Marche à suivre et pas de danse
Pour Tristan Félix, la poésie est un tango argent teint. Pour autant, celle qui s’y livre n’a pas des cheveux blancs coloré au bleuet. Et sa musique n’a rien d’une bluette.
On est côté milanga dans les bouges de Buenos-Aires et ses quartiers du bord. On n’y roule pas forcément des galoches sur des mentons de même type.
Dans cette poésie des ruelles il n’existe nulle impasse au fond des enfers ou des terriers. Tristan Félix rend à la langue poétique la saveur du fruit défendu et ses grades de désobéissance . Elle restaure ses failles jusqu’au sein des mots qui s’ouvrent à l’occulte et loin de tout dandysme.
L’auteure refuse tout maquillage et préfère la peau rouge et vive. Elle développe ici une suite d’errances à bord du vaisseau fantôme de la langue. Celle-ci est à la dérive — en actes et en précisions “théoriques” - sur une mer grosse et chahutée par des épaves qui flottent encore.
Les mots se font l’écho d’un chaos de l’expression, d’une conscience fêlée de sa déshérence. Et ce avec nulle complaisance populiste envers l’appauvrissement et la disparition des langues. Et tout autant, nulle rage contre la lèpre des lettres, mais une perception tourmentée.
La poésie, c’est ne plus savoir si nous existons depuis toujours ou depuis notre naissance. C’est aussi ne plus se souvenir de Dieu ni connaître si nous fûmes aurochs sur la paroi d’une grotte. C’est encore ignorer si la sage-femme qui nous mit au monde se rongea les ongles avant et s’il existe chez Schubert une huitième symphonie.

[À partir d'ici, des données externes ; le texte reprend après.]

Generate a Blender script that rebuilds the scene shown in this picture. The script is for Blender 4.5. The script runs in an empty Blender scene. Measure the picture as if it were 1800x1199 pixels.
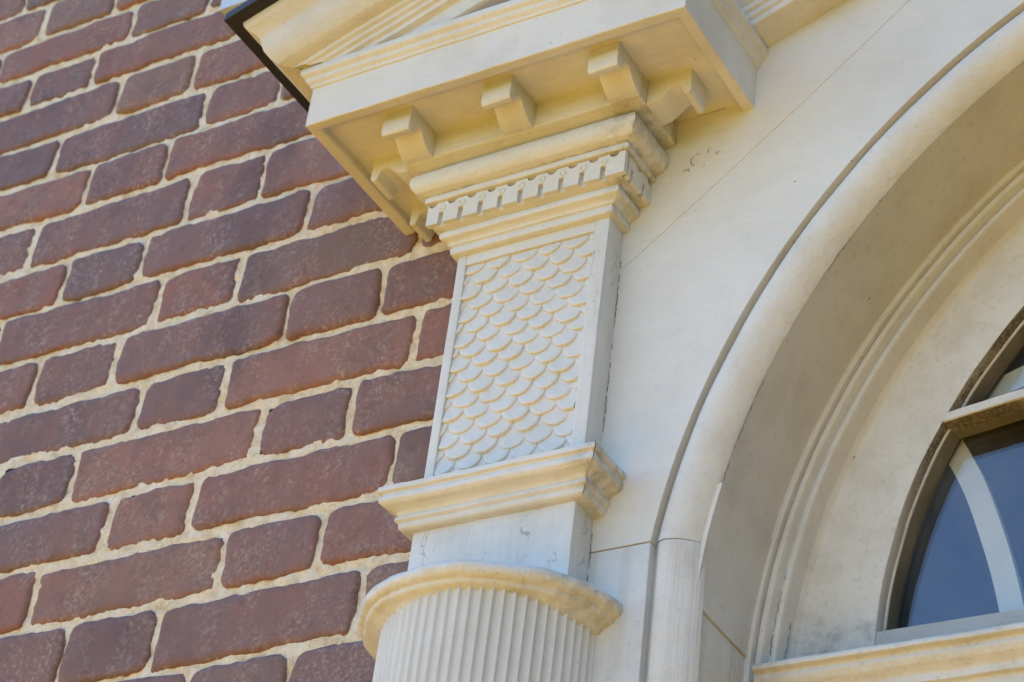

C’est ne plus se souvenir de la couleur d’une voiture ou du cheval d’Henri IV ou du reste. Même pas d’un livre de Georges Pérec. En conséquence, écrire c’est caresser l’en-dedans du réel auquel on n’a plus accès sous prétexte que nous aurions cessé d’être des bêtes. C’est cultiver l’ ignorance de d’où l’on vient pour mieux mentir vrai et creuser notre tombe puisqu’on n’en verra jamais l’intérieur.
C’est enfin initier la langue à ce qu’elle ne dit pas pour effacer les signes et remuer le fond sans battre le bol mais la crème.
Pendant ce temps, sur un vieux tourne-disques, Carlos Gardel mène la danse des ombres et des vivants.
jean-paul gavard-perret
Tristan Félix, Tangor, préface de Dominique Preschez, PhB Editions, Paris, 2020, 76 p. — 10,00 €.